I’m genuinely a little envious of friends who know exactly which party they belong to. Did they think harder about it than I have? Or not hard enough? Maybe they’re in different life positions where the calculus is clearer—marginal tax rates matter more, day-care availability is personal rather than theoretical. Would a universal basic income just push the floor upward by exactly its own amount, leaving everyone in the same relative position? Do women actually need mandatory boardroom quotas, or does that condescend to the very people it’s meant to help? I have strong-sounding opinions on both sides depending on which hour of the day it is.
Maybe I should vote purely in my own interest. That’s essentially what most people do, or claim they don’t do but do. Which party deposits the most money in my account, specifically mine, short-term and long? Forget women, children, the elderly, the poor, students. Think about Marcel.

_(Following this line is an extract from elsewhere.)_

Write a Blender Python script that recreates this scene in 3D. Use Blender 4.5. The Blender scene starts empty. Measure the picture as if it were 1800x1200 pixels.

The Marcel who is 29, male, German citizen, self-employed, financially neither comfortable nor desperate, living on the internet with no children and no relatives yet in need of care. Is there a party for 29-year-old self-employed German men who spend too much time online? Probably not. And somehow voting on pure personal financial interest feels worse than not voting at all. I can’t make myself not care about other people, which is inconvenient.
There’s still the NSA reading my emails. That matters to me. Maybe the Pirates after all? But don’t the Social Democrats want to address that too? And the Greens? And isn’t it somewhat obscene to make digital privacy my primary concern when Syria is happening? Can I vote Obama out? He’s not on the ballot here, but still.
It’s Thursday afternoon and I’m in a café in Berlin-Mitte watching well-dressed people in glasses attacking their MacBooks with great intensity. Coffee, water, a warm ham-and-cheese croissant. The Wi-Fi is occasionally slow. That is my problem. Someone who can sit in a central Berlin café on a weekday afternoon, order food, and complain about Wi-Fi does not have real problems. He has opinions. Maybe opinions are enough to justify a vote, even an uncertain one. Or maybe it means the vote itself is the luxury—something I can afford to treat as a philosophical puzzle because none of the outcomes will actually destroy me.
To vote at all, I think you have to be one of three things: selfish enough to vote your wallet, naive enough to believe in promises, or genuinely good-natured enough to think beyond yourself. None of these feel entirely available to me right now. And even if I locate the correct Marcel-aligned party and vote for them and they win, there’s no guarantee that a single one of my priorities becomes policy. The political weather might shift into something terrible directly above my head. Maybe I should have gone into politics myself and arranged things to my satisfaction. But then I wouldn’t be the man in the café.
"You hold the power in your hands—you alone decide the future!" the chancellor candidate says as the debate closes, snapping me out of it. I want to believe him. The way I want to believe a laundry detergent that promises to wash my shirts whiter than white—which is, if you think about it, also slightly discriminatory. Peer Steinbrück has a lot weighing on him right now. But at least one question isn’t keeping him up at night.